End of March looms for decision on minimum rates for owner-drivers

By: Brad Gardner, Photography by: Brad Gardner


Trucking industry has its chance to propose later start date for impending rates scheme.

End of March looms for decision on minimum rates for owner-drivers
Road Safety Remuneration Tribunal president Jennifer Acton.

 

The fate of minimum pay rates for owner-drivers is set to be determined before the end of March.

The Road Safety Remuneration Tribunal has set aside the next two weeks to deal with arguments on whether the Contractor Driver Minimum Payments Road Safety Remuneration Order (RSRO) should be delayed or go ahead as intended on April 4.

The decision came following a hearing today in Brisbane (with video links to interstate) on applications to vary the start date of the order, which sets minimum hourly and kilometre payments for owner-drivers.

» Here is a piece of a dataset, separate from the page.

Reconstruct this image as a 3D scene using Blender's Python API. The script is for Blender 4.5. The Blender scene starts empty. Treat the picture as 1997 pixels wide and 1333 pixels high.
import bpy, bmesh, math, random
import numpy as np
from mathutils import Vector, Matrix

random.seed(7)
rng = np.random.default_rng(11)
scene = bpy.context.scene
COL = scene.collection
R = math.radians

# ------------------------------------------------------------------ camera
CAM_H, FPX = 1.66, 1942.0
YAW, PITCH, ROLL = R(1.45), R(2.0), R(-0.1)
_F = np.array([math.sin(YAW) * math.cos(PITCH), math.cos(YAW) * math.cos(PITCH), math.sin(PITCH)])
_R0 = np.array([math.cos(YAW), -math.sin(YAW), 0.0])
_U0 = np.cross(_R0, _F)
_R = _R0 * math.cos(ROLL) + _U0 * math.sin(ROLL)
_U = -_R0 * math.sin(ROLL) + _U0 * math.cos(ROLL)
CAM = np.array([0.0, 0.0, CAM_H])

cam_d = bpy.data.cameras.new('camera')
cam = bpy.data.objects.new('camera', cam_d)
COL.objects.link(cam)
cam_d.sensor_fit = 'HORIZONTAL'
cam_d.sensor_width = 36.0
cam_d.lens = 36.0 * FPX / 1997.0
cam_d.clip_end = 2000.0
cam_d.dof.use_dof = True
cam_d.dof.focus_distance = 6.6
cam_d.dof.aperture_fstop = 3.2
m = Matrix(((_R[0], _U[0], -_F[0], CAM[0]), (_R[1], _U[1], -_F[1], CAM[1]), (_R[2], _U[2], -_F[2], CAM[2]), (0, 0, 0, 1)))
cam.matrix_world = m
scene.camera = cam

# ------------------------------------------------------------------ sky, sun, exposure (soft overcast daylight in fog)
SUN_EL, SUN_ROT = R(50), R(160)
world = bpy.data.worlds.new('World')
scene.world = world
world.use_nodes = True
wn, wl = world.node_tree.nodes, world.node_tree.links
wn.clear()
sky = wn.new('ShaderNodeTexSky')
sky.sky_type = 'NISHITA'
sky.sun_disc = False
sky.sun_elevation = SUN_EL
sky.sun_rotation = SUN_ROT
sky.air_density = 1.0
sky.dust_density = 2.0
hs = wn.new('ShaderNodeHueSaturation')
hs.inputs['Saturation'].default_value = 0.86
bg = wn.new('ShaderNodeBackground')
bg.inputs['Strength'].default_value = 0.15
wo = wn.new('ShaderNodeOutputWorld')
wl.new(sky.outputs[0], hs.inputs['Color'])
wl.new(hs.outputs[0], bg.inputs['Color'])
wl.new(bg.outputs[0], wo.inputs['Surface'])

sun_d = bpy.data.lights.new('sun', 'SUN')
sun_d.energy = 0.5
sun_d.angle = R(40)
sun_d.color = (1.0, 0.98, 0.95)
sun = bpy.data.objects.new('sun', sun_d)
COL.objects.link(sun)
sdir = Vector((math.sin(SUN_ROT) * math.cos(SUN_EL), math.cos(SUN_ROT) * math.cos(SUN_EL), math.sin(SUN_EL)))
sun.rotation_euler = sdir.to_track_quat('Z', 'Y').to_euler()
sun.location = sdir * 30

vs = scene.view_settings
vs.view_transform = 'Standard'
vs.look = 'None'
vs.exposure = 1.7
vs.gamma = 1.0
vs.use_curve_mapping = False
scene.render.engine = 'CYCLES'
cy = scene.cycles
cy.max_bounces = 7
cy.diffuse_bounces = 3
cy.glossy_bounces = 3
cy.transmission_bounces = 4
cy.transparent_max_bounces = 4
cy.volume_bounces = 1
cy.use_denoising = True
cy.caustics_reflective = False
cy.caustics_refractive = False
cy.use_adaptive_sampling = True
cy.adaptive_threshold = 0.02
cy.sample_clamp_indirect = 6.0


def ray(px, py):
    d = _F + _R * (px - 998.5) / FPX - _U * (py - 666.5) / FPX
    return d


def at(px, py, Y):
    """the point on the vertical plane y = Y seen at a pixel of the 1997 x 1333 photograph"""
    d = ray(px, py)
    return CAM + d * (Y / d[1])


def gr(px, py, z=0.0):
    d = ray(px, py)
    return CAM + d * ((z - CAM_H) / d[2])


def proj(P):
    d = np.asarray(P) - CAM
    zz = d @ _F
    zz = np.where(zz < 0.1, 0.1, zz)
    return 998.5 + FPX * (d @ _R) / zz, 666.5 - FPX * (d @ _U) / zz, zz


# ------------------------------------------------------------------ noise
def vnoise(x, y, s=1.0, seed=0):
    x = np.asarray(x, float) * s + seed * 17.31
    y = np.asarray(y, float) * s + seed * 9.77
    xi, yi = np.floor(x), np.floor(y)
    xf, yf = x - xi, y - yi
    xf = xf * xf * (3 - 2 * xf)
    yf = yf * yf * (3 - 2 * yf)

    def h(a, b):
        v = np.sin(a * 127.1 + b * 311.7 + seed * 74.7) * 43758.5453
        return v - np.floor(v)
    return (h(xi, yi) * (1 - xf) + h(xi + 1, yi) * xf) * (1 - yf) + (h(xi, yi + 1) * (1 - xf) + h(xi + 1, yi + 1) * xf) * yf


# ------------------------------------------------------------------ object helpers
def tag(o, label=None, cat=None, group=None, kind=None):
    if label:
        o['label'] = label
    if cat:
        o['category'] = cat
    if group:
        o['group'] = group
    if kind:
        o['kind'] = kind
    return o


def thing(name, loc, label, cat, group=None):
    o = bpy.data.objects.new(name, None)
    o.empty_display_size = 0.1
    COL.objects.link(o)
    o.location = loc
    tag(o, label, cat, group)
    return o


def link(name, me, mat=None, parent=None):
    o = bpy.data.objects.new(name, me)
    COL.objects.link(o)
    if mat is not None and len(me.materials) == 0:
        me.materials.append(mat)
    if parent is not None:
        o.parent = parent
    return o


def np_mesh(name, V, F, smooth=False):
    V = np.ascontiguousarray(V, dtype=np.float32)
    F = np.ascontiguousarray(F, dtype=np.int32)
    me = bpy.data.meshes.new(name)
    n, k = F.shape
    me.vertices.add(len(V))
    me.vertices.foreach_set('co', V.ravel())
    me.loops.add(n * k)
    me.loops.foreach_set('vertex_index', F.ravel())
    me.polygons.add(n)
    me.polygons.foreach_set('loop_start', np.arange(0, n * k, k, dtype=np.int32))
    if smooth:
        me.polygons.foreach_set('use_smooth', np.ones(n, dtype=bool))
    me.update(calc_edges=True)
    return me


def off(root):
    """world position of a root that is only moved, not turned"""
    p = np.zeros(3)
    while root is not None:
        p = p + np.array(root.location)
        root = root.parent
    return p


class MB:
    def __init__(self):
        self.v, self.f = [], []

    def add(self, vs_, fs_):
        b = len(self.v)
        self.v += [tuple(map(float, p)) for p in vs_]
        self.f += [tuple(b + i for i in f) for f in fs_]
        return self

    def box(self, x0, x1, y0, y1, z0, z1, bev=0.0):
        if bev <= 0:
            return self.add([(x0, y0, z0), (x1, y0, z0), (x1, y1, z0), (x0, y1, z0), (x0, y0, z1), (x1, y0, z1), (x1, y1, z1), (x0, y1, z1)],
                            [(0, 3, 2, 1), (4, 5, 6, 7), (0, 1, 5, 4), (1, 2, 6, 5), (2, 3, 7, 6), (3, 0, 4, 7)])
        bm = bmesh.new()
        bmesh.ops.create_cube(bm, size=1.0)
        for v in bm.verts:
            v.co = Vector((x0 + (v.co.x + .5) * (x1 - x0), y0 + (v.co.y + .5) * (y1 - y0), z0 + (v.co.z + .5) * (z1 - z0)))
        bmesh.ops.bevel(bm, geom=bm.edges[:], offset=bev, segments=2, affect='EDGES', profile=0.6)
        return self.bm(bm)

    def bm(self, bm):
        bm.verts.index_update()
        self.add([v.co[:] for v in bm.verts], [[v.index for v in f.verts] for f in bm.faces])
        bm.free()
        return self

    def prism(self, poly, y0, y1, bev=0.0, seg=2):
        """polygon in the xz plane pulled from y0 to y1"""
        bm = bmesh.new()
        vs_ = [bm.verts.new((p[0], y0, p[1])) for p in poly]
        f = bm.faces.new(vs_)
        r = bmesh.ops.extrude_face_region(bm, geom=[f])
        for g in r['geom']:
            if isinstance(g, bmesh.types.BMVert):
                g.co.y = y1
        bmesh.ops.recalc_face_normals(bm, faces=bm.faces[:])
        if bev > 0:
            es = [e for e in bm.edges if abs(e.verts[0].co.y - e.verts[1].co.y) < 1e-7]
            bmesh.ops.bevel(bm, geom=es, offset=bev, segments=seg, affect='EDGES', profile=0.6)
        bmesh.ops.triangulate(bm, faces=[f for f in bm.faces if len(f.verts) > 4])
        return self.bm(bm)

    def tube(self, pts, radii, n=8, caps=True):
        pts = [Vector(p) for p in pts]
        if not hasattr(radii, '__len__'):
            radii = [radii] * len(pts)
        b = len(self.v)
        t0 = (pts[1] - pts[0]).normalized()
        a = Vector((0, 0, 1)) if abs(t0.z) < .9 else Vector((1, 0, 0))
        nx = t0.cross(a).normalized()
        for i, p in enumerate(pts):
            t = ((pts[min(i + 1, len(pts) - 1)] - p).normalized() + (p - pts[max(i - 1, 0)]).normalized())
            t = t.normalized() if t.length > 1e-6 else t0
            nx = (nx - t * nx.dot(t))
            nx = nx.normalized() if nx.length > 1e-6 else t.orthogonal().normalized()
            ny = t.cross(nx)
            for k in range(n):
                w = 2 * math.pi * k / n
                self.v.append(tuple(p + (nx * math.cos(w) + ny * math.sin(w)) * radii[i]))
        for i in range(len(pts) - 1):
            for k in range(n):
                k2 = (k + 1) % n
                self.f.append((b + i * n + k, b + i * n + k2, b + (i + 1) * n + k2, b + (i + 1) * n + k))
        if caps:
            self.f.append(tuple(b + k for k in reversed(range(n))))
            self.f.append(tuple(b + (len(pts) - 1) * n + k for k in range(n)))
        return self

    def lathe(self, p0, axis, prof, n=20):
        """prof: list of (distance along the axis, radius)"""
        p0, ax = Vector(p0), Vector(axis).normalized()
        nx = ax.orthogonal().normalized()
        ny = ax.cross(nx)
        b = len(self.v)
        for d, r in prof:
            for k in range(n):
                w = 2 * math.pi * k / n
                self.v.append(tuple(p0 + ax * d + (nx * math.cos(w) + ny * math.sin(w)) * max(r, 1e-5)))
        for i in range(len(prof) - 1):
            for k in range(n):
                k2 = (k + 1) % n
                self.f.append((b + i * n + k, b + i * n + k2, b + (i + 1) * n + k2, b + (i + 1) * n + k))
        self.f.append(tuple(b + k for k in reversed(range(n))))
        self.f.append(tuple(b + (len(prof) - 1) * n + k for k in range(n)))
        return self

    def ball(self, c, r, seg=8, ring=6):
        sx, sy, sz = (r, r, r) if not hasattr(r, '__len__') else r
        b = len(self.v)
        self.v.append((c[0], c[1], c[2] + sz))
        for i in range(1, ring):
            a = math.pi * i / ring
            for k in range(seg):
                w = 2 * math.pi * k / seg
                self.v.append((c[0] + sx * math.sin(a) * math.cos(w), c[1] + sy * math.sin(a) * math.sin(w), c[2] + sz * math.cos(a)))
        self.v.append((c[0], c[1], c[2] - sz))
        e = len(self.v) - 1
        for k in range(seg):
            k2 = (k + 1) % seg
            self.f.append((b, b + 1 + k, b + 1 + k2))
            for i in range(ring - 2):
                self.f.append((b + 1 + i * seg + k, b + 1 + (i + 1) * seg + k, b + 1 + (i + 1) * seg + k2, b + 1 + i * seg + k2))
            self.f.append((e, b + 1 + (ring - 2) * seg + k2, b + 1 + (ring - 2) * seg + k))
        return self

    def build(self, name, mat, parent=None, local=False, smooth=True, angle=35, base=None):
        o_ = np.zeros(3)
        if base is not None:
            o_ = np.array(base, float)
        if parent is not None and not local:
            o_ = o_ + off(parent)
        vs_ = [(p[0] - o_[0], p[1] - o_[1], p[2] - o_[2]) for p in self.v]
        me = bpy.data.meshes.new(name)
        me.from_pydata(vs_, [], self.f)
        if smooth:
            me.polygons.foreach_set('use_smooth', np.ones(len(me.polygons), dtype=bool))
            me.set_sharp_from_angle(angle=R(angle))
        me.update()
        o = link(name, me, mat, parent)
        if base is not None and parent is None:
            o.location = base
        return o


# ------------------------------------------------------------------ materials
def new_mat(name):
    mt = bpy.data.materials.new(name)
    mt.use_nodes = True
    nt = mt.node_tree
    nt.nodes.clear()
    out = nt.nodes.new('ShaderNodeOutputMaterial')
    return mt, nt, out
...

It also mandates payment for waiting time, unloading and loading, rest breaks and more.

Sections of the trucking industry and the broader business community want the scheme pushed back to January 1, 2017, prompting RSRT president Jennifer Acton to issue a draft variation to the RSRO seeking feedback on the proposal.

The draft variation also asks for responses to the Australian Industry Group’s proposal for minimum rates to be phased in over a 36-month period.

"This draft variation deals with the various proposals concerning commencement date and transitional provisions contained in the applications before us," Acton says.

Interested parties have until 12pm Monday, March 21 to lodge submissions for or against the draft variations.

Comments in reply are due midday on Thursday, March 24. Acton says the RSRT will decide on the same day if hearings need to be held between March 26 and 28 to rule on the draft variation.

While the draft variation does propose a new start date and transitional arrangements for minimum rates, Acton says this does not mean the scheme will not go ahead on April 4.

"However, the draft variation should not be taken as constituting a decision by the RSRT to vary the 2016 RSRO in accordance with the terms of the draft variation or otherwise," she says.

During an at times tense and rowdy hearing today, the RSRT heard submissions from various groups and individuals, including the Federal Government, seeking variations to the start date ranging from July 1 this year to April next year. Some proposed an indefinite delay. 

The Transport Workers Union and some individual owner-drivers, including Jerry Brown-Sarre and Steve Melichar, urged the RSRT to stick to the original April 4 start date.

Some attendees used the hearing to voice their opposition to minimum rates in general, prompting a rebuke from the RSRT on more than one occasion.

At one point Acton threatened to boot everyone out of the Brisbane hearing when a small but vocal group loudly congratulated and clapped the wife of an owner-driver while she was making a statement to the tribunal where she sought a delay to minimum rates.

"Excuse me, these are formal proceedings. This is not the opportunity for clapping," a stern Acton informed the Brisbane attendees.

"There is no clapping in formal proceedings. If it happens again I will order the courtroom to be cleared."

Acton’s intervention calmed the situation somewhat, but smaller bouts of clapping and cheering continued to break out intermittently throughout the day when attendees agreed with comments from those giving statements about minimum rates.

At one stage Rocky’s Own Transport CEO Bryan Smith left his seat in the public area, walked to the table where lawyers and representatives were giving evidence and interrupted proceedings to make his thoughts known about how the hearing was being conducted.

Toward the end of the hearing Tracey Zimmerman, the wife of an owner-driver, yelled at Acton for being "so rude" when she cut off an owner-driver providing a statement about his concerns with minimum rates.